The bill strengthens FMC oversight, stakeholder input, data protections, and near-term port funding while increasing confidentiality barriers and compliance requirements that could reduce transparency, impose costs on smaller shippers and carriers, and concentrate agency discretion.
Small businesses, importers, transportation workers, and consumers gain stronger FMC oversight and accountability through improved annual carrier audits, required analyses of trade imbalances, and a mandate to accept and investigate complaints against shipping exchanges, which can identify market manipulation and help reduce shipping disruptions.
Importers, vessel operators, carriers, and small businesses face less redundant reporting because the FMC must reuse timely, usable data already submitted to CBP, Commerce, or USACE, reducing administrative burden and compliance costs.
Port authorities, terminal operators, ocean carriers, and shippers get formal advisory committees that provide direct channels to influence FMC policy on port competitiveness, carrier reliability, and shipper interests, improving stakeholder input into federal decisionmaking.
The public, taxpayers, and parties to proceedings may face reduced transparency because FMC-held investigatory evidence can be withheld unless the Commission votes to disclose it (including a requirement for multiple majority votes), potentially delaying or blocking access in judicial or administrative cases.
Small businesses, shippers, and transportation workers may face higher compliance costs and administrative burdens from new data rules, expanded analyses and disclosures, audits, investigations of shipping exchanges, and additional carrier scrutiny, which can raise operational costs and ultimately shipping prices.
Carriers and other firms risk exposure of proprietary commercial data through expanded reporting, audit disclosures, or public analyses, creating competitive-harm risks for businesses.
Based on analysis of 25 sections of legislative text.
Introduced June 26, 2025 by Dustin Johnson · Last progress December 16, 2025
Creates new rules and authorities for the Federal Maritime Commission (FMC) to oversee ocean shipping.
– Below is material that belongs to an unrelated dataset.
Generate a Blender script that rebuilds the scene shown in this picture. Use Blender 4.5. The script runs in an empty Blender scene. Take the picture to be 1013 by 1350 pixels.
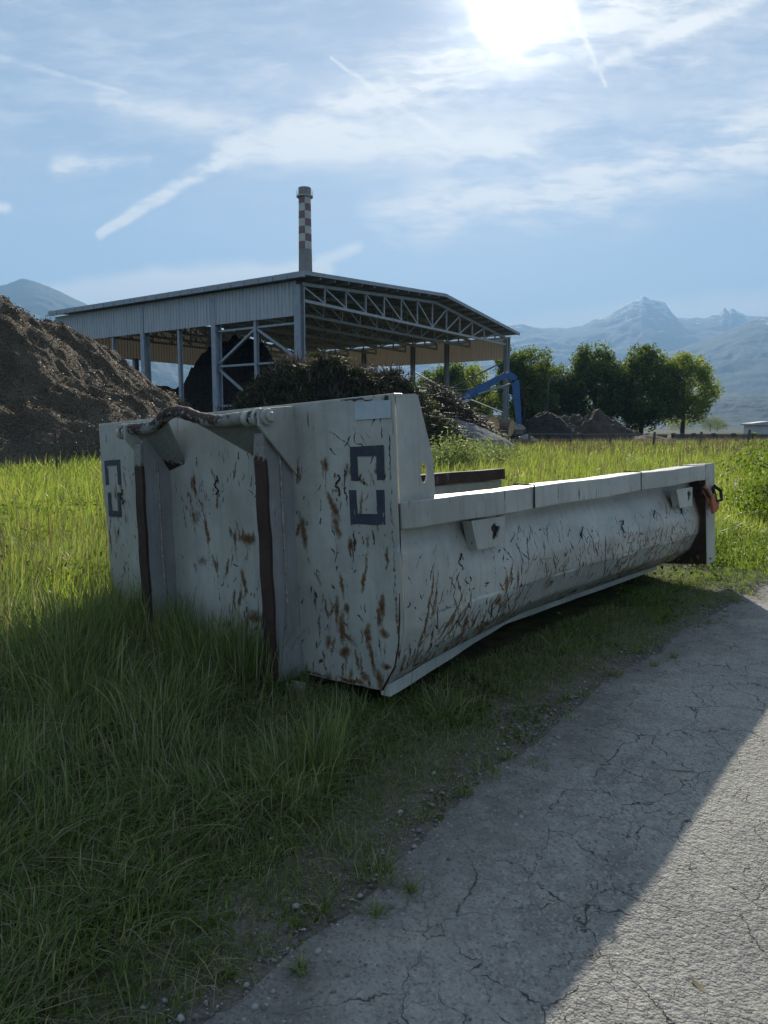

It tightens confidentiality for certain FMC materials, creates two new advisory committees (port and ocean carrier), expands the FMCdefinition of regulated carriers to include firms tied to certain foreign countries, gives the FMC explicit investigatory authority over registered shipping exchanges and a process for the public to submit market-manipulation tips, requires new data governance and rulemaking for containerized freight price indexes, limits duplicate federal data collection, and sets authorized funding for FY2026 and FY2027. Several provisions set deadlines tied to enactment (for example, an ANPRM within 1 year and a final rule within 3 years on price-index data practices, and a 2-year compliance deadline for a shipping-exchange registry). The bill mainly changes how the FMC supervises markets, collects and protects data, organizes stakeholder advice, and enforces anticompetitive conduct rules, with mixed effects on transparency, industry compliance burden, and oversight powers.